M. Applebaum a toujours soutenu que son poste ne lui avait pas permis de prendre connaissance d'informations confidentielles qu'il aurait pu utiliser à son profit. Ce n'est qu'en 2009, après que le maire Gérald Tremblay l'eut nommé responsable des sports et des loisirs au comité exécutif, que M. Applebaum a quitté la présidence du comité consultatif en urbanisme. Il a également décidé cette année-là de ne pas renouveler sa licence de courtier immobilier.

Rencontre avec la commission Charbonneau

Michael Applebaum a révélé hier matin qu'il a rencontré les enquêteurs de la commission Charbonneau à leur demande. Puis, en début d'après-midi, Le Devoir a publié en ligne un article selon lequel les enquêteurs s'intéressent à des transactions immobilières douteuses conclues à l'époque où il dirigeait CDN-NDG. Le maire a convoqué la presse en fin d'après-midi pour une deuxième fois afin de nier catégoriquement ces informations.

«Je ne peux pas vous parler [du contenu de notre rencontre], mais l'article dans Le Devoir n'est pas vrai. Il n'y a pas d'enquête sur Michael Applebaum. Il n'y a pas eu de question sur des transactions immobilières», a-t-il dit.

Le porte-parole de la Commission, Richard Bourdon, a confirmé que Michael Applebaum avait rencontré des enquêteurs, sans préciser les sujets abordés. «On n'enquête pas sur des individus, mais sur des systèmes, des pratiques qui pourraient être en place», a-t-il précisé.

De fait, la commission Charbonneau doit éviter de nuire au travail mené par l'UPAC. Il est donc plausible que ses enquêteurs n'aient pas abordé les informations qui intéressent maintenant les policiers.

Cette nouvelle survient le jour même où M. Applebaum a annoncé la création, au Service de police de la Ville de Montréal, d'une escouade affectée aux contrats municipaux, une décision qui a d'ailleurs pris l'UPAC par surprise, selon nos sources.
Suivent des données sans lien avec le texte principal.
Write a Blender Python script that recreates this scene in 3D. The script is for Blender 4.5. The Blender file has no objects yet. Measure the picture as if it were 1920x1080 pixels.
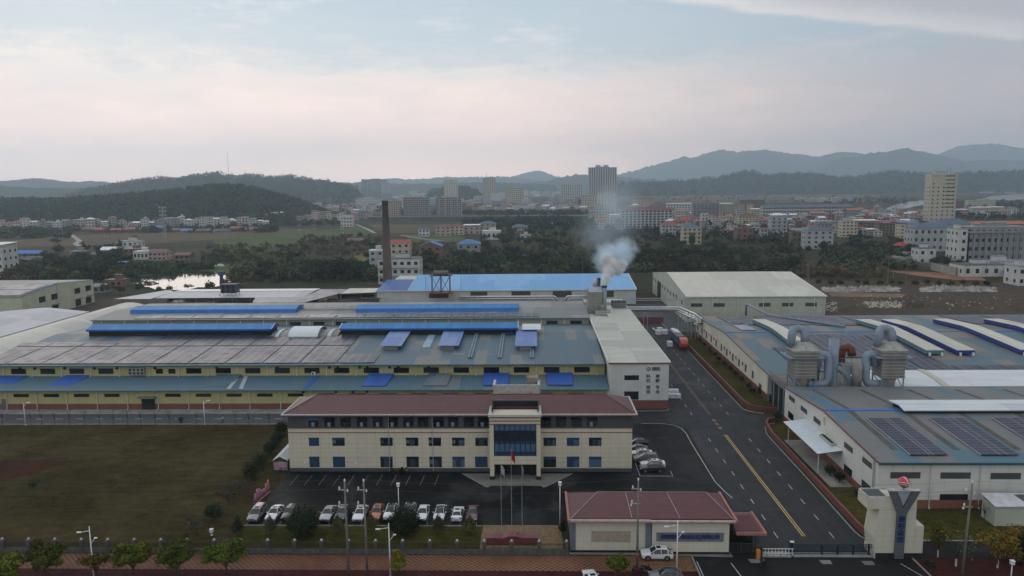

Le maire a assuré qu'il n'avait pas devancé cette annonce pour qu'elle coïncide avec sa rencontre avec les enquêteurs de la commission Charbonneau. «Non, je continue à travailler comme maire et je vais prendre les mesures nécessaires pour faire le ménage à la Ville. Ça n'a rien à voir», a-t-il dit.

L'opposition s'est dite surprise d'apprendre que la commission Charbonneau s'intéresse au maire intérimaire. «Les élus, comme les fonctionnaires, doivent montrer patte blanche et collaborer aux enquêtes. M. Applebaum a affirmé qu'il allait pleinement collaborer à l'enquête. On espère avoir plus d'informations d'ici à la réouverture des travaux de la commission Charbonneau, le 21 janvier», a indiqué le conseiller Gaétan Primeau, de Vision Montréal.

Le chef de Projet Montréal, Richard Bergeron, a pour sa part dit faire confiance à la commission Charbonneau et à ses enquêteurs.